Study: H-1B use cuts tech wages by up to 6%

The use of H-1B workers by U.S. companies is decreasing wages by as much as 6% for some IT workers, according to a study by researchers at New York University's and the University of Pennsylvania's business schools.

The study, released earlier this month by professors from the Stern and Wharton schools of business, concluded that H-1B workers' entry into the U.S. at current levels is causing a 5% to 6% drop in wages for computer programmers, systems analysts and software engineers. The study also found that offshore outsourcing decreases wages for a broader category of workers, including IT managers, by 2% to 3%.

The IT workers most likely to be affected by the downward pressure on wages are recent college graduates and people changing jobs, the researchers said.

The authors of the study, Prasanna Tambe, an assistant professor at Stern, and Lorin Hitt, a professor at Wharton, said they used data from multiple sources, including a "leading online job search site" that they wouldn't identify. Tambe and Hitt said they combined the demographic and wage data of individual companies available at the job-search site with information on H-1B visas and outsourcing available through the government and other public sources.

The study was based on information compiled on 156,000 IT workers employed at nearly 7,500 publicly held U.S. firms, Tambe and Hitt said.

The data from the combined sources provided what they called a "micro-data" view of public companies that hire H-1B visa holders and offshore workers. T

he goal of the study was to "precisely look at how domestic workers are being affected by globalization," Tambe said. "I'm not making a judgment on whether that is good or bad." In addition, the researchers wrote, "we simply sought to dispel the myth that globalization generates no losers" and to provide U.S. policymakers with data on how the H-1B program affects IT wages.

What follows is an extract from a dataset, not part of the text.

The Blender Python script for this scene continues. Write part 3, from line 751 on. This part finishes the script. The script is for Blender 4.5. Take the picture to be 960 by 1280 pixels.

They did urge lawmakers to carefully weigh the effects of globalization on workers "against the macro-level economic effects."

"Offshoring will most likely remain a necessary and important part of the global economy," the authors said. "There is substantial evidence that H-1B admissions appear to directly improve levels of innovation and entrepreneurship, which in the long term should create new jobs and raise demand for technology workers in other areas."